His biggest challenge comes when one of his young parishioner confesses to him that her father has sexually abused her. The Church's sanctity about the privacy of confession is enough to make you condemn the Church for it's insanely strict rules. Father Greg pays for his rigidity when the girl's mother confronts him at church. He has a complete breakdown at that point. It is well deserved. The Church's authority has now exceeded its humanity.

Tom Wilkinson, well on his way to the kind of regular movie stardom that has been conferred on to other excellent character actors such as Eli Wallach, Karl Malden, and more recently, Allison Janney and John Goodman,is his usual outstanding self as the liberal Father Matthew. He's in a serious but secret relationship with his housekeeper (the excellent Cathy Tyson who is given far little to do), enjoys his drink and holds liberal views that don't always sit well with the parishioners. It sometimes feels if the deck is too stacked against the church.
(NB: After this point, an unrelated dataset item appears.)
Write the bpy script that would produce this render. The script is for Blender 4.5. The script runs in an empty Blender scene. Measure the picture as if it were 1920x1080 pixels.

Only the most devout will see the Church as innocents here, and in fact, the entire institution deserves the drubbing it receives here. There's a new Pope in Rome, whom many feel and hope will be a force of change to bring the Church to a more modern and compassionate level in our increasingly turbulent times. THE PRIEST can be enjoyed on many levels--as an entertaining film with a charismatic actor at its center, a polemic of the modern day Catholic Church or even a modern warning to the perils of our modern age. It holds up very well in this the twentieth year since its release.